Of course, McCarthy’s likely ascension could do little more than buy the GOP time before the inevitable ideological showdown. Boehner has signaled that he might step down as speaker before too long, and McCarthy would likely be his heir apparent. With an increasingly southern, white, and conservative Republican caucus, and little chance of losing the majority soon thanks to ruthless gerrymandering, tea party members might put up more of a fight at that point.

Even now, the party’s far right wing is looking to flex its muscles in the wake of Cantor’s loss.

“This election should be a reminder to all in Congress -- Republicans and Democrats alike -- that the conservative base is alive and well, and the American people will hold us all accountable,” Sen.

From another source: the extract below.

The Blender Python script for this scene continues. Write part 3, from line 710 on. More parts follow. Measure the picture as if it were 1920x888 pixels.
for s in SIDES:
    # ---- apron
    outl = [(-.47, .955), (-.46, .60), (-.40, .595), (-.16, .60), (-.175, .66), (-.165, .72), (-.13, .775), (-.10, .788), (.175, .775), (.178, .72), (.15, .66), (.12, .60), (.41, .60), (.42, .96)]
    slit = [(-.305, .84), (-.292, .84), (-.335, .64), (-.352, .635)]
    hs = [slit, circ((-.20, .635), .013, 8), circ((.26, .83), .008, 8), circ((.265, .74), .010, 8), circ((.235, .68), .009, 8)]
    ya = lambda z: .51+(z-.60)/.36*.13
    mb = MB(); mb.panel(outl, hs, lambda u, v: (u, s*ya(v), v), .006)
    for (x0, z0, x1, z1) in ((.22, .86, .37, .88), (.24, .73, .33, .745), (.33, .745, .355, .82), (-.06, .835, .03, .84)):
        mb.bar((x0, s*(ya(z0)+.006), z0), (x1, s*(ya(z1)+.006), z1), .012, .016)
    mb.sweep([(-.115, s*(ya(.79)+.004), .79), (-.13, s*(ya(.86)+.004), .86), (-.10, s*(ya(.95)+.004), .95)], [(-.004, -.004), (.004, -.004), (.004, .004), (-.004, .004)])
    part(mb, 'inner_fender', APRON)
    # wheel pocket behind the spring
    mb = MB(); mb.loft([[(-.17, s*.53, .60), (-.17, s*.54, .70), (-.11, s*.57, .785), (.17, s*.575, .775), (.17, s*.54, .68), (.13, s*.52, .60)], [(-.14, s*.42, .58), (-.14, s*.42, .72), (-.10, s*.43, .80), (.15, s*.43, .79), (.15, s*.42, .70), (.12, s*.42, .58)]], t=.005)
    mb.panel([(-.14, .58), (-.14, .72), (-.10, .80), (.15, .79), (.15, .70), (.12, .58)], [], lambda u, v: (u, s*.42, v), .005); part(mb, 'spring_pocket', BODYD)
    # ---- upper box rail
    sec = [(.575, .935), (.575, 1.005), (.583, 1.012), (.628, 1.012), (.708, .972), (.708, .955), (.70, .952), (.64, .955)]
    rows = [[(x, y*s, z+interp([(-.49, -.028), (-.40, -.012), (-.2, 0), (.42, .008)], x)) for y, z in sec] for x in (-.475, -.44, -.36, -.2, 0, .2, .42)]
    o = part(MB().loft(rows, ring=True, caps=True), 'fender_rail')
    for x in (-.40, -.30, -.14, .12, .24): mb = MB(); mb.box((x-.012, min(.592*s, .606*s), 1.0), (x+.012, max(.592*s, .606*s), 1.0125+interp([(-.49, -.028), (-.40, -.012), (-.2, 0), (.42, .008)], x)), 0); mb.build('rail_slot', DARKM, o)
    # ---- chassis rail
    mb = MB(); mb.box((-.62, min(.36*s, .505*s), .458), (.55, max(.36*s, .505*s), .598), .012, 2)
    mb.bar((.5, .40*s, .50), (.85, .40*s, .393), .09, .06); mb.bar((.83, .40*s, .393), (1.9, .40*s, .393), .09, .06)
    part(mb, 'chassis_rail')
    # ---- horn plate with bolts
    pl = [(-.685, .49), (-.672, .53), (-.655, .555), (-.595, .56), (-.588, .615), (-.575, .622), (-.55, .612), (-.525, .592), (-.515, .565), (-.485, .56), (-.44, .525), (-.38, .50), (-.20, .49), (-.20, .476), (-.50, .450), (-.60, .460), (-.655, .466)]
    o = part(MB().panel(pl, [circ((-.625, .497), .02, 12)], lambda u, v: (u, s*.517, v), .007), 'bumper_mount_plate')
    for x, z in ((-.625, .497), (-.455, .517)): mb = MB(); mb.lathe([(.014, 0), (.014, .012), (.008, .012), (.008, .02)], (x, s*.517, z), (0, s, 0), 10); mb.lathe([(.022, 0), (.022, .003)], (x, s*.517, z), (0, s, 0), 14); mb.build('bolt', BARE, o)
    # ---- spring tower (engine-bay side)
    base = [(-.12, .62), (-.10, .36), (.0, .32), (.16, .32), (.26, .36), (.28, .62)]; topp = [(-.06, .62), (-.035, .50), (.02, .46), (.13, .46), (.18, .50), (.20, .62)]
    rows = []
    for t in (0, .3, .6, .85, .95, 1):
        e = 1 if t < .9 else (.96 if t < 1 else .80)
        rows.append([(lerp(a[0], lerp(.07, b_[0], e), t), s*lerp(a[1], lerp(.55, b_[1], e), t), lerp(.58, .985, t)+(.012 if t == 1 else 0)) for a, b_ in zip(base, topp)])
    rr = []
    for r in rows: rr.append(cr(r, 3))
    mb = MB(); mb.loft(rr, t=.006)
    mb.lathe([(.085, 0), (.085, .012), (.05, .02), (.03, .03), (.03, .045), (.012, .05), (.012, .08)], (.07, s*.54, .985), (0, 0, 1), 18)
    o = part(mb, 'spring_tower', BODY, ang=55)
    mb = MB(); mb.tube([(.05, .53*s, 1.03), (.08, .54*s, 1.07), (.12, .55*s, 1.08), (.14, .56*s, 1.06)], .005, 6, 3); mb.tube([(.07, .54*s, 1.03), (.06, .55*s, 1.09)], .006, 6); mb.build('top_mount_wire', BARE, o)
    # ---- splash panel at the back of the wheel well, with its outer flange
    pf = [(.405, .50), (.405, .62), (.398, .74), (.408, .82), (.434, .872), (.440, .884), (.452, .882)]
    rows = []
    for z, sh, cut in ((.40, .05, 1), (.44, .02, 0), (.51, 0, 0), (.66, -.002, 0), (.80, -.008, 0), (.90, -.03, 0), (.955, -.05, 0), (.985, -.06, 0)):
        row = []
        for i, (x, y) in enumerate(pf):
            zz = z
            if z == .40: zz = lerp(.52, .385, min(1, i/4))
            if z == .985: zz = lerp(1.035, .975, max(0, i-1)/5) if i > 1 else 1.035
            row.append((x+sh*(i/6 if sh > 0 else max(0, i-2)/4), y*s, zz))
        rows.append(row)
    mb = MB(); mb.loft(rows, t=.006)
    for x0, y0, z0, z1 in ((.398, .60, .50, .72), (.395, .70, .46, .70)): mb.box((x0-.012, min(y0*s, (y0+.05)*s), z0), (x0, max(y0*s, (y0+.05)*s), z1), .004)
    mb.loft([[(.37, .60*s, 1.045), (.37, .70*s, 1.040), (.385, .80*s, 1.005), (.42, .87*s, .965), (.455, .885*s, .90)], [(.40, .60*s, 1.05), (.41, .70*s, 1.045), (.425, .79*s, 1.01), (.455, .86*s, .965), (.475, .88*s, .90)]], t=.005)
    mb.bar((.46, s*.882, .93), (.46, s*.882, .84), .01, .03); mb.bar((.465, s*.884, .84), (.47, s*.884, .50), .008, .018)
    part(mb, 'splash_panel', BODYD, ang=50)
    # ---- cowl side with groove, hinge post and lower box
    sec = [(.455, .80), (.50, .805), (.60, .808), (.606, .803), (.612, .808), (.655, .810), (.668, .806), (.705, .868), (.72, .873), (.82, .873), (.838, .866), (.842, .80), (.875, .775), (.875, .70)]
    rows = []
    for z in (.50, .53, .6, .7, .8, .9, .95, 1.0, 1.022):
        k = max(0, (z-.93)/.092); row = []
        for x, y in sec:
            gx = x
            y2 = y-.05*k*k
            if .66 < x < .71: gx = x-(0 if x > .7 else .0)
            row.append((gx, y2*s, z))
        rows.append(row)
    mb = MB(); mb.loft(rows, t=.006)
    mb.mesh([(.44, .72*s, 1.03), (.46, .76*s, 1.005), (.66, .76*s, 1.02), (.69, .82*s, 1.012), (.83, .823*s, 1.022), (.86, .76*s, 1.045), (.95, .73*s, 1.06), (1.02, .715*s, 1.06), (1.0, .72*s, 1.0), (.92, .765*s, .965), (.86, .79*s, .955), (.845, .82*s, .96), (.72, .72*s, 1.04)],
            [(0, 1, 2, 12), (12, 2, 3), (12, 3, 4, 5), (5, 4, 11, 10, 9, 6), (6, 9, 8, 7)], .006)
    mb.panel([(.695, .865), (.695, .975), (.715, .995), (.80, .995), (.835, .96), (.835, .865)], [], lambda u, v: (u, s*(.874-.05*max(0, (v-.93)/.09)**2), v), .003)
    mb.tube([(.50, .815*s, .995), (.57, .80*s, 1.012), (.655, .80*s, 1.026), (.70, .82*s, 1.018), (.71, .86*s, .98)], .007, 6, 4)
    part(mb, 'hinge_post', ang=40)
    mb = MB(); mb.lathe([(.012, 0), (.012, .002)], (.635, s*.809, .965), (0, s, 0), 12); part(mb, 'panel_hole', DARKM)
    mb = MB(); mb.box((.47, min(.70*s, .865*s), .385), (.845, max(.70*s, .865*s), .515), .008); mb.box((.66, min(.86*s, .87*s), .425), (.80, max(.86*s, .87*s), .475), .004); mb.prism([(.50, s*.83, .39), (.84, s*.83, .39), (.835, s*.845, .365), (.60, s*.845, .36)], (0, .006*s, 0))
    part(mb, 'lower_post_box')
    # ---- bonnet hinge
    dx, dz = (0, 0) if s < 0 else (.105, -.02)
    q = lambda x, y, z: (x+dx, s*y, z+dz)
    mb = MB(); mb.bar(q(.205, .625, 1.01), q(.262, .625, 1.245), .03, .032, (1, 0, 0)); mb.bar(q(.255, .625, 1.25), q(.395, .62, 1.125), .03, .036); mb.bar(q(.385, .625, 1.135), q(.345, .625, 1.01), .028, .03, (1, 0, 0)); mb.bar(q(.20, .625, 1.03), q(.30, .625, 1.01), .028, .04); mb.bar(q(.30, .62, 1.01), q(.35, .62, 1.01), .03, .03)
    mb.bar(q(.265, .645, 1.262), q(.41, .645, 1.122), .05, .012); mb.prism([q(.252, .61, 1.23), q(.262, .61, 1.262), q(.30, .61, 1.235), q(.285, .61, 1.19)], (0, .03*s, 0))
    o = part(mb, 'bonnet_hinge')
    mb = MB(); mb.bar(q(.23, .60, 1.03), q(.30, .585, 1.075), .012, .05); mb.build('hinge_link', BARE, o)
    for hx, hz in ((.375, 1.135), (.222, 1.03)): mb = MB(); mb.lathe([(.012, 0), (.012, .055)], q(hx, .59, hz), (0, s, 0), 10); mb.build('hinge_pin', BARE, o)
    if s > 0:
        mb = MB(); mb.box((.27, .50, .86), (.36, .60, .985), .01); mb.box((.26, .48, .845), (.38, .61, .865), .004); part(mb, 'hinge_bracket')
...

Ted Cruz of Texas, a potential 2016 presidential nominee, said in a statement Tuesday night. “Washington needs to listen to the people, stop spending money we don't have, and stand up and defend the Constitution.

And even if Republicans do manage to avoid a damaging leadership fight, there's another problem: By making members even warier than before of being challenged from the right, Cantor's shock loss will almost certainly make it harder for the party to moderate its extreme stances on a range of issues, most notably immigration. And if it can't do that, it's chances for 2016 and beyond don't look good. 

In the final analysis, that may be the most important long-term effect of Tuesday night's events.